I've developed an aversion to anything cream-based because I'm obsessed with not gaining weight.
I'm really happy that I've found a new group of friends because my other ones were stifling me.
I'm not worried about the future because I know we'll end up together eventually.
I'm one semester away from graduating, and I'm beginning to wonder whether I made a terrible mistake in my choice of major.
I am really worried about my decisions recently. I either don't think at all and act really rashly and end up regretting it, or I think too much and then don't do anything, also regretting it.
It's as if I can't do anything right.
I love my boyfriend, but I can't stop texting my newly single ex...I know it can't end well but I can't stop myself.
Everyone knows how much I despise Miley Cyrus and the Jonas Brothers, but I actually like some of their songs and listen to them in private.

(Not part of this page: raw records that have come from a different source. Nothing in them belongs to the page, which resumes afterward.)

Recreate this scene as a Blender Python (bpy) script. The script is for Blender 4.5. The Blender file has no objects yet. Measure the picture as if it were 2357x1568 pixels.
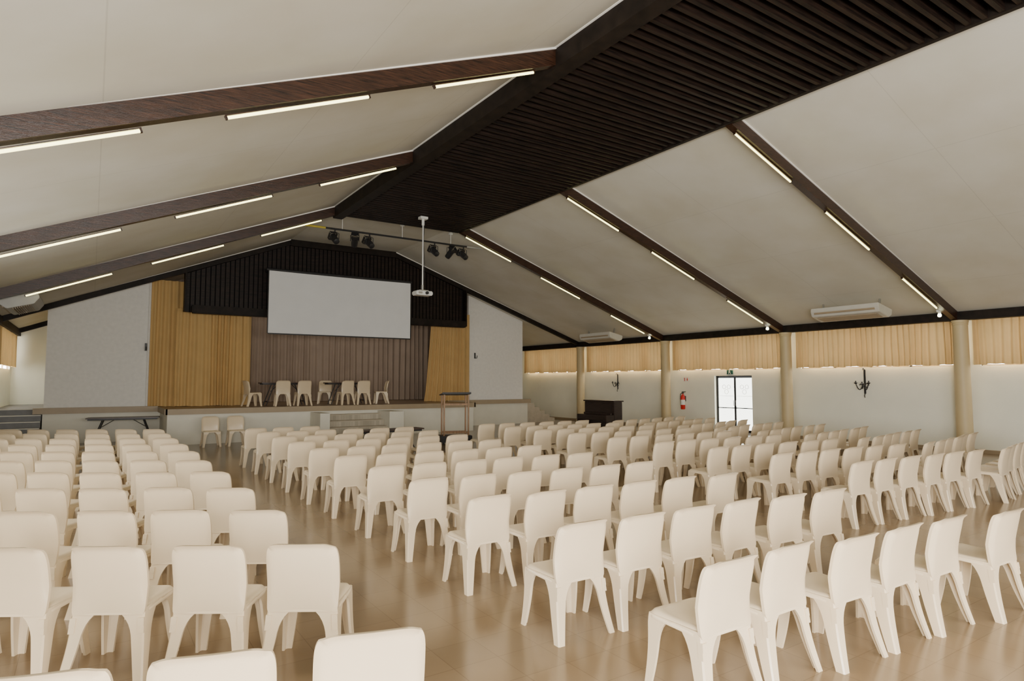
import bpy, bmesh, math, random
from mathutils import Vector, Matrix
random.seed(7)
C = bpy.context.scene.collection
PI = math.pi
H = 1.82
# ------------------------------------------------------------------ materials
def mat(name, col, rough=0.6, var=0.08, scale=6.0, bump=0.0, bscale=40.0, metal=0.0, trans=0.0, stretch=None, emit=0.0, ecol=None, spec=0.5):
    m = bpy.data.materials.new(name); m.use_nodes = True
    nt = m.node_tree; n = nt.nodes; l = nt.links
    b = n['Principled BSDF']; out = n['Material Output']
    b.inputs['Roughness'].default_value = rough; b.inputs['Metallic'].default_value = metal
    b.inputs['Specular IOR Level'].default_value = spec
    tc = n.new('ShaderNodeTexCoord'); mp = n.new('ShaderNodeMapping')
    l.new(tc.outputs['Object'], mp.inputs['Vector'])
    if stretch: mp.inputs['Scale'].default_value = stretch
    ns = n.new('ShaderNodeTexNoise'); ns.inputs['Scale'].default_value = scale; ns.inputs['Detail'].default_value = 5
    l.new(mp.outputs['Vector'], ns.inputs['Vector'])
    r = n.new('ShaderNodeValToRGB'); l.new(ns.outputs['Fac'], r.inputs['Fac'])
    r.color_ramp.elements[0].position = 0.3; r.color_ramp.elements[1].position = 0.7
    r.color_ramp.elements[0].color = tuple(max(0, c*(1-var)) for c in col)+(1,)
    r.color_ramp.elements[1].color = tuple(min(1, c*(1+var)) for c in col)+(1,)
    l.new(r.outputs['Color'], b.inputs['Base Color'])
    if bump > 0:
        n2 = n.new('ShaderNodeTexNoise'); n2.inputs['Scale'].default_value = bscale; n2.inputs['Detail'].default_value = 3
        l.new(mp.outputs['Vector'], n2.inputs['Vector'])
        bp = n.new('ShaderNodeBump'); bp.inputs['Strength'].default_value = bump; bp.inputs['Distance'].default_value = 0.02
        l.new(n2.outputs['Fac'], bp.inputs['Height']); l.new(bp.outputs['Normal'], b.inputs['Normal'])
    if trans > 0:
        t = n.new('ShaderNodeBsdfTranslucent'); l.new(r.outputs['Color'], t.inputs['Color'])
        mx = n.new('ShaderNodeMixShader'); mx.inputs[0].default_value = trans
        l.new(b.outputs[0], mx.inputs[1]); l.new(t.outputs[0], mx.inputs[2]); l.new(mx.outputs[0], out.inputs['Surface'])
    if emit > 0:
        b.inputs['Emission Color'].default_value = (ecol or col)+(1,)
        b.inputs['Emission Strength'].default_value = emit
    return m

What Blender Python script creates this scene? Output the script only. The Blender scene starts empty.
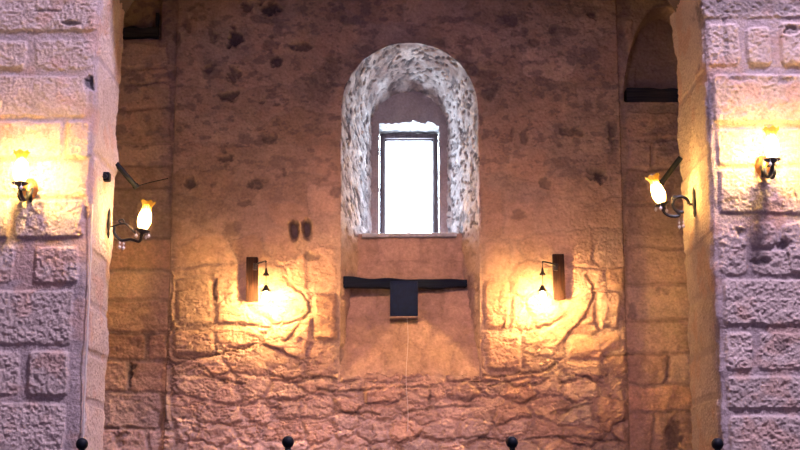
import bpy, bmesh, math, random
import numpy as np
from mathutils import Vector, Matrix

random.seed(7)
C = bpy.context.scene.collection
scene = bpy.context.scene
PI = math.pi

# ------------------------------------------------------------------ camera frame
F = 1400.0
TH = math.radians(11.0)
H = 1.25
ct, st = math.cos(TH), math.sin(TH)

def at(px, py, Y):
    """point on the plane y = Y that the photograph shows at px, py"""
    a, b = px - 400.0, 225.0 - py
    d = (a, F * ct - b * st, F * st + b * ct)
    k = Y / d[1]
    return Vector((d[0] * k, Y, H + d[2] * k))

def proj(X, Y, Z):
    dz = Z - H
    depth = Y * ct + dz * st
    up = -Y * st + dz * ct
    return 400 + F * X / depth, 225 - F * up / depth

# ------------------------------------------------------------------ noise
def _hash(ix, iy, seed):
    n = (ix.astype(np.int64) * 374761393 + iy.astype(np.int64) * 668265263 + seed * 1442695041) & 0x7fffffff
    n = ((n ^ (n >> 13)) * 1274126177) & 0x7fffffff
    n = ((n ^ (n >> 16)) * 2246822519) & 0x7fffffff
    return ((n ^ (n >> 15)) & 0xffff) / 65535.0

def vnoise(x, y, seed=0):
    ix, iy = np.floor(x), np.floor(y)
    fx, fy = x - ix, y - iy
    ux = fx * fx * fx * (fx * (fx * 6 - 15) + 10)
    uy = fy * fy * fy * (fy * (fy * 6 - 15) + 10)
    a = _hash(ix, iy, seed); b = _hash(ix + 1, iy, seed)
    c = _hash(ix, iy + 1, seed); d = _hash(ix + 1, iy + 1, seed)
    return (a + (b - a) * ux + (c - a) * uy + (a - b - c + d) * ux * uy) * 2 - 1

def fbm(x, y, oct=4, seed=0, gain=.5):
    s = np.zeros_like(x); amp = 1.0; tot = 0
    for i in range(oct):
        ca, sa = math.cos(.7 * i), math.sin(.7 * i)
        s += amp * vnoise((x * ca - y * sa) * 2 ** i, (x * sa + y * ca) * 2 ** i, seed + 17 * i)
        tot += amp; amp *= gain
    return s / tot

def sm(a, b, x):
    t = np.clip((x - a) / (b - a), 0, 1)
    return t * t * (3 - 2 * t)

# ------------------------------------------------------------------ materials
def new_mat(name):
    m = bpy.data.materials.new(name); m.use_nodes = True
    nt = m.node_tree
    return m, nt, nt.nodes['Principled BSDF']

def plain(name, col, rough=.5, metal=0.0, bump=0.0, scale=60, var=.25):
    m, nt, p = new_mat(name)
    p.inputs['Roughness'].default_value = rough; p.inputs['Specular IOR Level'].default_value = .5 if metal or rough < .3 else .15
    p.inputs['Metallic'].default_value = metal
    tc = nt.nodes.new('ShaderNodeTexCoord')
    nz = nt.nodes.new('ShaderNodeTexNoise'); nz.inputs['Scale'].default_value = scale; nz.inputs['Detail'].default_value = 5
    nt.links.new(tc.outputs['Object'], nz.inputs['Vector'])
    rp = nt.nodes.new('ShaderNodeValToRGB')
    rp.color_ramp.elements[0].position = .3; rp.color_ramp.elements[1].position = .7
    rp.color_ramp.elements[0].color = (*[c * (1 - var) for c in col], 1)
    rp.color_ramp.elements[1].color = (*[min(1, c * (1 + var)) for c in col], 1)
    nt.links.new(nz.outputs['Fac'], rp.inputs['Fac']); nt.links.new(rp.outputs['Color'], p.inputs['Base Color'])
    if bump:
        b = nt.nodes.new('ShaderNodeBump'); b.inputs['Strength'].default_value = bump; b.inputs['Distance'].default_value = .004
        nt.links.new(nz.outputs['Fac'], b.inputs['Height']); nt.links.new(b.outputs['Normal'], p.inputs['Normal'])
    return m

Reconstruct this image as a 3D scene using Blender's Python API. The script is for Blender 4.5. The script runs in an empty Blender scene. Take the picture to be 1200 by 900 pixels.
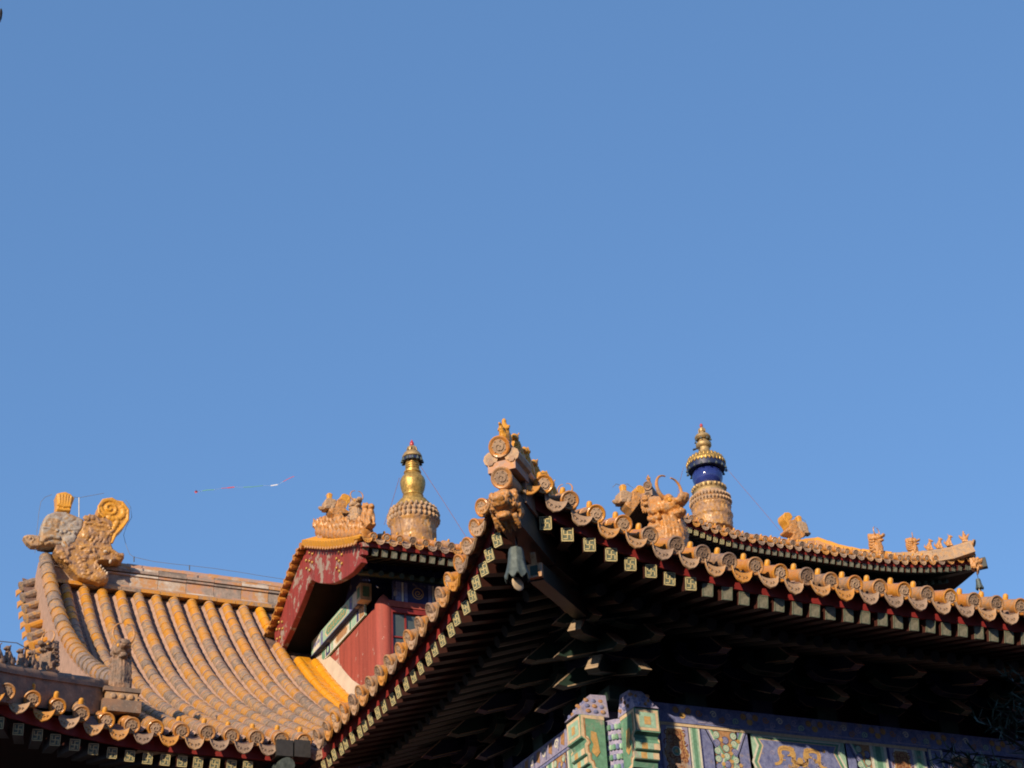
import bpy, math, random
import numpy as np
from mathutils import Vector, Matrix, noise
random.seed(7)
S = bpy.context.scene
COL = S.collection
rad = math.radians

# ------------------------------------------------------------------ camera
F = 2000.0                                   # focal length in pixels of the 1200 px wide photograph
TH, PS, RH = rad(30.2), rad(25.5), rad(-3.3)  # pitch, yaw, roll
n0 = Vector((math.sin(PS)*math.cos(TH), math.cos(PS)*math.cos(TH), math.sin(TH)))
r0 = Vector((math.cos(PS), -math.sin(PS), 0)); u0 = r0.cross(n0)
RT = math.cos(RH)*r0 + math.sin(RH)*u0
UP = -math.sin(RH)*r0 + math.cos(RH)*u0
EYE = Vector((0, 0, 1.6))
cd = bpy.data.cameras.new('camera'); cam = bpy.data.objects.new('camera', cd); COL.objects.link(cam)
cd.sensor_width = 36; cd.lens = F/1200*36; cd.clip_end = 2000; cd.clip_start = .1
m = Matrix((RT, UP, -n0)).transposed().to_4x4(); m.translation = EYE
cam.matrix_world = m; S.camera = cam

def at(px, py, x=None, y=None, z=None):      # a pixel of the survey photograph and one known coordinate -> the point in the place
    v = n0 + RT*((px-600)/F) - UP*((py-450)/F)
    if x is not None: t = (x-EYE.x)/v.x
    elif y is not None: t = (y-EYE.y)/v.y
    else: t = (z-EYE.z)/v.z
    return EYE + v*t

# ------------------------------------------------------------------ world and sun
SUN_AZ = rad(51); SUN_EL = rad(19)           # from -Y towards -X
sdir = Vector((-math.sin(SUN_AZ)*math.cos(SUN_EL), -math.cos(SUN_AZ)*math.cos(SUN_EL), math.sin(SUN_EL)))
w = bpy.data.worlds.new('World'); S.world = w; w.use_nodes = True
nt = w.node_tree; nt.nodes.clear()
sky = nt.nodes.new('ShaderNodeTexSky'); sky.sky_type = 'NISHITA'; sky.sun_disc = False
sky.sun_elevation = SUN_EL; sky.sun_rotation = math.atan2(sdir.x, sdir.y)
sky.air_density = 1.0; sky.dust_density = .3; sky.ozone_density = 4.7
bg = nt.nodes.new('ShaderNodeBackground'); bg.inputs[1].default_value = .138
ow = nt.nodes.new('ShaderNodeOutputWorld')
mx = nt.nodes.new('ShaderNodeMix'); mx.data_type = 'RGBA'; mx.inputs[0].default_value = .54; mx.inputs[7].default_value = (.66, 1.46, 2.98, 1)
nt.links.new(sky.outputs[0], mx.inputs[6]); nt.links.new(mx.outputs[2], bg.inputs[0]); nt.links.new(bg.outputs[0], ow.inputs[0])
sl = bpy.data.lights.new('sun', 'SUN'); sl.energy = 3.9; sl.angle = rad(.55); sl.color = (1, .80, .56)
so = bpy.data.objects.new('sun', sl); COL.objects.link(so); so.location = (-20, -10, 30)
so.rotation_euler = sdir.to_track_quat('Z', 'Y').to_euler()
S.view_settings.view_transform = 'Standard'; S.view_settings.look = 'None'
S.view_settings.exposure = 0.55; S.view_settings.gamma = 1
S.render.engine = 'CYCLES'
S.cycles.pixel_filter_type = 'BLACKMAN_HARRIS'; S.cycles.filter_width = 1.9
S.cycles.max_bounces = 5; S.cycles.diffuse_bounces = 2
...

I often wonder if you would believe me were I to tell you that your life is easier due to the fact that you are not a woman.
Ironically, I'll bet you would try to tell me that I was being sexist.
You broke my best friend's heart a year ago. I hope you're not falling for me now. I could never reciprocate.
You used to be my TA, but you haven't controlled my grades in more than two and a half years. Can we please stop playing games and just have sex already? I need to stop agonizing over you and wondering when you'll call me next (and please don't make it 3 a.m. again)!